THE CHINESE PENAL CODE

BY

THE EMPEROR SHUN CHEE,

THE FIRST OF THE PRESENT DYNASTY.

WHEN we contemplate the progressive establishment of our dominions in the East[1], by our Royal Ancestors and immediate Predecessors, we observe that the simplicity of the people originally required but few laws and that, with the exception of crimes of extraordinary enormity, no punishments were inflicted besides those of the whip and the bamboo.

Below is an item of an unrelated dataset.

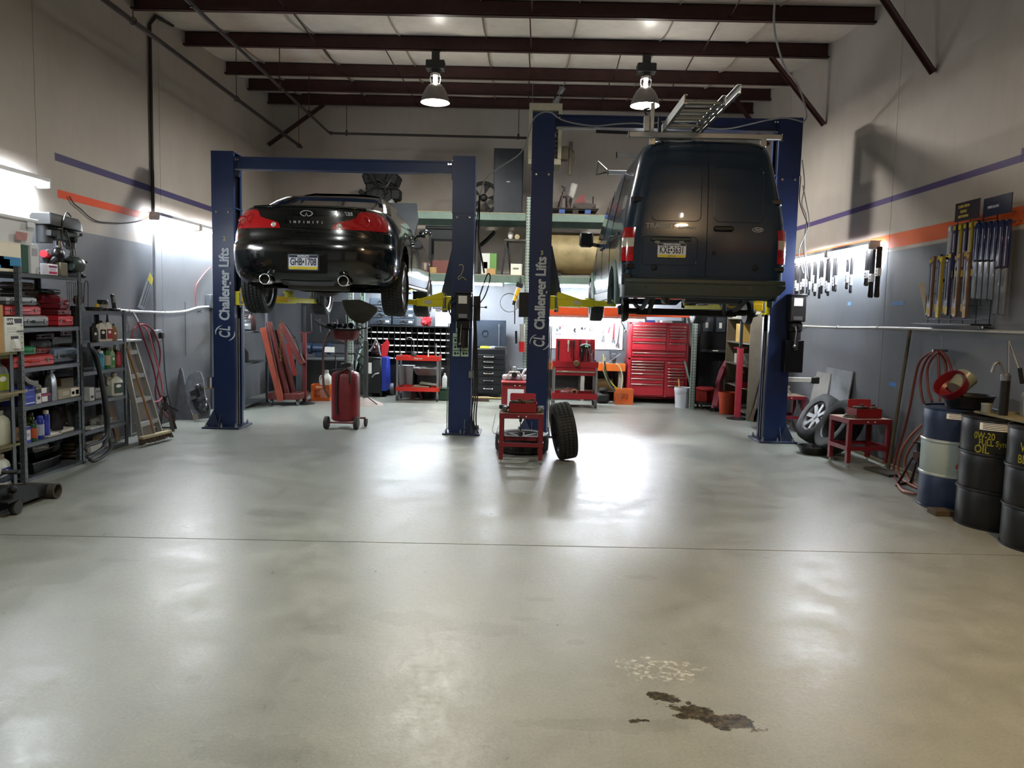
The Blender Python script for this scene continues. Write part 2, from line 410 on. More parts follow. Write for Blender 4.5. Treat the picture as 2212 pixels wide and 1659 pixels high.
# ---- roof: insulation facing draped over purlins
PY = [-1.95, -.5, .95, 2.4, 3.85, 5.3, 6.75, 8.2, 9.65, 11.08, 12.57, 13.58, 14.6]
r = NT('roof_facing', .38, .5)
a = r.noise(1.2, 5, .6); b = r.noise(7, 6, .65)
ROOF = r.out(r.mix(.3, r.ramp(a, (.3, '#cfc8bc'), (.7, '#e2dbcf')), r.ramp(b, (.3, '#b0a99d'), (.7, '#e6dfd3'))), None, b, .25)
mb = MB(); ys = [YF-.3]+PY+[YB+.2]
def roofz(x, y):
    for a, b in zip(ys[:-1], ys[1:]):
        if a <= y <= b:
            t = (y-a)/(b-a); return zc(y) - .05*math.sin(PI*t)*(1+.5*math.sin(x*2.1+a*3)) - .02*abs(math.sin((x+.3)*PI/1.22))*math.sin(PI*t)
    return zc(y)
YS = sorted(set([a+(b-a)*k/6 for a, b in zip(ys[:-1], ys[1:]) for k in range(6)]+[ys[-1]]))
NX = 58; XS = [XL-.2+(XR-XL+.4)*i/NX for i in range(NX+1)]
v = [(x, y, roofz(x, y)) for y in YS for x in XS]; n = NX+1
ceiling = struct(mb.add(v, [(j*n+i, (j+1)*n+i, (j+1)*n+i+1, j*n+i+1) for j in range(len(YS)-1) for i in range(NX)]), 'ceiling', ROOF, 'white insulation facing sagging between dark purlins', smooth=80)
OFF = Matrix.Translation(-ceiling.location)
PURL = M('#3d2320', .5, .2, .25, 5)
for y in PY:
    zt = zc(y)-.004; zb = zt-.205
    mb = MB(); mb.bb(XL+.005, XR-.005, y-.004, y+.004, zb, zt).bb(XL+.005, XR-.005, y-.075, y+.004, zb, zb+.008).bb(XL+.005, XR-.005, y-.004, y+.075, zt-.008, zt)
    mb.bb(XL+.005, XR-.005, y-.075, y-.069, zb, zb+.022)
    mb.tf(OFF).build('purlin', PURL, ceiling)
# knee braces from the walls up to the purlins, sag rods, seams of the facing
for (xw, y, dz, dx) in ((XR, 8.2, .95, -.75), (XR, 11.08, .9, -.8), (XR, 13.58, .75, -.6), (XL, 14.6, .75, 1.05)):
    zb = zc(y)-.21
    MB().bar((xw+(.02 if dx > 0 else -.02), y-.05, zb-dz), (xw+dx, y-.05, zb), .075, .012, (0, 1, 0)).bar((xw+(.02 if dx > 0 else -.02), y-.08, zb-dz), (xw+dx, y-.08, zb), .012, .07, (0, 1, 0)).tf(OFF).build('knee_brace', PURL, ceiling)
for x, i0 in ((-3.0, 6), (-.02, 6), (2.35, 6), (-2.1, 9), (1.3, 9)):
    for a, b in zip(PY[i0:-1], PY[i0+1:]):
        MB().cyl((x, a, zc(a)-.05), (x+.04, b, zc(b)-.16), .009, n=6).tf(OFF).build('sag_rod', PURL, ceiling)
for k in range(8):
    x = XL+.62+1.2*k
    mb = MB(); yy = [y for y in YS if y > 6.7]
    mb.add([(x+d, y, roofz(x, y)-h) for y in yy for d, h in ((-.012, .0), (0, .028), (.012, .0))], [(j*3+i, j*3+i+1, j*3+i+4, j*3+i+3) for j in range(len(yy)-1) for i in range(2)])
    mb.tf(OFF).build('facing_seam', M('#8d867b', .6), ceiling)

# ---- pipes and conduits
PIPEM = M('#2c2624', .55, .3, .3); GALV = M('#9a9d9f', .35, .85, .2)
t = thing('sprinkler_pipe', 'long dark overhead pipe slanting along the left wall, hung on rods', 'pipe', (-4.11, 9, 4.5), world=True)
MB().cyl((-4.11, 2, 4.5), (-4.11, 14.25, 4.52), .027, n=12).build('pipe_run', PIPEM, t)
for y in (5.3, 8.2, 11.08, 14.1):
    MB().cyl((-4.11, y, 4.55), (-4.11, y, zc(y)-.2), .005, n=6).torus((-4.11, y, 4.515), .036, .006, 'y', 14, 6).build('pipe_hanger', PIPEM, t)
e = at(712, 288, 13.88); e2 = at(1138, 298, 13.88)
t = thing('gas_pipe', 'thinner dark gas pipe that turns along the back towards the beige heater', 'pipe', e, world=True)
MB().tube([(e.x, 2, e.z), (e.x, 13.6, e.z), (e.x, 13.8, e.z), (e.x+.08, 13.88, e.z), (e.x+.3, 13.88, e.z), (e2.x, 13.88, e2.z)], .021, 10).build('pipe_run', PIPEM, t)
MB().sph((e.x+.03, 13.86, e.z), .034).build('elbow', PIPEM, t)
for (x, y) in ((e.x, 8.2), (e.x, 11.08), (e.x, 12.57), (e.x+.3, 13.88), (e2.x-.15, 13.88)):
    MB().cyl((x, y, e.z+.02), (x, y, zc(y)-.18), .006, n=6).cyl((x, y, e.z-.035), (x, y, e.z+.06), .018, n=8).build('pipe_hanger', PIPEM, t)
x = XL+.03
a = wx(327, 38, x); b = wx(331, 470, x); c = wx(334, 705, x)
t = thing('wall_conduit', 'dark vertical conduit down the left wall to a socket box', 'conduit', (x, b.y, 1.2), world=True)
MB().tube([(x, a.y+.6, a.z+.12), (x, a.y+.12, a.z+.06), (x, b.y, a.z-.1), (x, b.y, b.z)], .021, 10).build('upper_pipe', PIPEM, t)
MB().cyl((x, b.y, b.z), (x, b.y, c.z-.1), .016, n=10).build('lower_pipe', GALV, t)
bx = wx(336, 722, XL)
MB().bb(XL+.001, XL+.07, b.y-.07, b.y+.1, bx.z-.09, bx.z+.06, .008).build('socket_box', GALV, t)
MB().bb(XL+.07, XL+.11, b.y+.02, b.y+.09, bx.z-.05, bx.z+.03, .01).build('plug', BLACK, t)
a = wx(258, 668, XL+.05); b = wx(452, 664, XL+.05)
t = thing('compressed_air_pipe', 'pale air line running along the left wall above the hose', 'pipe', (XL+.05, 10, a.z), world=True)
pp = [(XL+.05, a.y-.4, a.z), (XL+.05, (a.y+b.y)/2-.4, a.z-.035), (XL+.05, (a.y+b.y)/2+.4, a.z-.02), (XL+.05, b.y, b.z+.01), (XL+.05, 13.9, a.z-.02)]
MB().tube(pp, .017, 10, k=6).build('pipe_run', PALE, t)
for y in (a.y+.2, 10.2, 11.4): MB().torus((XL+.05, y, a.z-.02), .02, .005, 'y', 12, 6).bb(XL, XL+.04, y-.01, y+.01, a.z-.03, a.z-.01).build('pipe_clip', STEEL, t)
a = wx(1716, 703, XR-.05); b = wx(2212, 714, XR-.05)
t = thing('compressed_air_pipe', 'grey air line running along the right wall above the red hose', 'pipe', (XR-.05, 8, a.z), world=True)
MB().tube([(XR-.05, 12.5, a.z), (XR-.05, 10.2, a.z-.005), (XR-.05, 8, (a.z+b.z)/2), (XR-.05, 4, b.z-.02)], .016, 10, k=5).build('pipe_run', M('#a6a49d', .4, .3), t)
for px in (1737, 1810, 1898, 2120):
    q = wx(px, 707, XR-.05); MB().torus((XR-.05, q.y, q.z), .02, .005, 'y', 12, 6).bb(XR-.04, XR, q.y-.01, q.y+.01, q.z-.01, q.z+.01).build('pipe_clip', STEEL, t)

# ================================================================ LAMPS
def emit(name, col, e):
    m = bpy.data.materials.new(name); m.use_nodes = True; nt = m.node_tree; P = nt.nodes['Principled BSDF']
    P.inputs['Base Color'].default_value = (.8, .8, .8, 1); P.inputs['Emission Color'].default_value = tuple(col)+(1,); P.inputs['Emission Strength'].default_value = e; return m
BAYM = emit('bay_glass', (1, .96, .88), BAY_E); BULBM = emit('bulb_neck', (1, .95, .85), BAY_E*3); TUBEM = emit('tube_glow', (.86, .93, 1.), TUBE_E)
WARMM = emit('bay_glass_warm', (1, .70, .36), BAY_E)
def bay(loc, ztop, label, glass=BAYM, watt=BAY_W, col=(1, .96, .88)):
    t = thing('high_bay_lamp', label, 'lamp', loc, group='high bay lamps under the roof')
    d = ztop-loc[2]                                           # rim at z = 0
    prof = [(.205, 0), (.2, .012), (.19, .06), (.165, .13), (.125, .2), (.08, .245), (.055, .26)]
    MB().lathe(prof+[(.05, .255)]+[(max(r_-.004, .01), h) for r_, h in prof[::-1]][1:], n=32, cap=False).build('reflector', M('#6f6b66', .4, .6, .12), t)
    MB().lathe([(.001, .012), (.186, .016), (.186, .02), (.001, .024)], n=32).build('lens', glass, t)
    MB().cyl((0, 0, .255), (0, 0, .36), .028, n=12).build('bulb_neck', BULBM, t)
    mb = MB()
    for sx in (-1, 1): mb.tube([(sx*.06, 0, .25), (sx*.075, 0, .3), (sx*.07, 0, .36), (0, 0, .375)], .008, 6)
    mb.lathe([(.07, .36), (.075, .375), (.07, .39), (.06, .39)], n=16)
    mb.build('bracket', CHROME, t)
    BAL = M('#2b2a29', .5, .4, .2)
    MB().bb(-.13, .13, -.09, .09, .44, .56, .01).bb(-.05, .05, -.07, .07, .39, .68, .01).build('ballast_housing', BAL, t)
    MB().cyl((0, 0, .68), (0, 0, d-.02), .012, n=8).lathe([(.05, d-.03), (.06, d-.015), (.03, d), (.01, d)], n=14).build('hanger', BAL, t)
    ld = bpy.data.lights.new('bay_light', 'AREA'); ld.shape = 'DISK'; ld.size = .36; ld.energy = watt; ld.color = col; ld.spread = math.radians(178)
    lo = bpy.data.objects.new('lamp_light', ld); COL.objects.link(lo); lo.parent = t; lo.location = (0, 0, .008)
    return t
for px, py, lab in ((940, 222, 'high bay lamp hanging above the black coupe, left of the two in view'), (1393, 229, 'high bay lamp hanging above the van, right of the two in view')):
    p = at(px, py, 11.04); bay(tuple(p), zc(11.08)-.215, lab)
bay((-1.6, 3.75, 4.3), zc(3.85)-.215, 'high bay lamp above the empty near floor on the left, out of view overhead', watt=NEAR_W*.75, col=(.93, 1, .96))
bay((2.6, 2.4, 4.3), zc(2.4)-.2, 'warm high bay lamp above the empty near floor on the right, out of view overhead', WARMM, NEAR_W*1.25, (1, .66, .34))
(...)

Since, however, the Divine Will has been graciously pleased to entrust us with the administration of the Empire of China, a multitude of judicial proceedings in civil and criminal cases, arising out of the various dispositions and irregular passions of mankind in a great and populous nation, have successively occupied our Royal attention. Hence we have suffered much inconvenience, from the necessity we have been almost constantly under of either aggravating or mitigating

  1. The princes of the family now on the throne of China, do not date their origin from any remote period. Their ancestors were not established at Mougden in Mantchoo or Eastern Tartary, before the year 1616; but they made a rapid progress from that period. In 1644, during the troubles and internal commotions which prevailed in China, under a declining dynasty, they obtained possession of the Chinese capital, and in the course of a few years completed the conquest of the whole empire.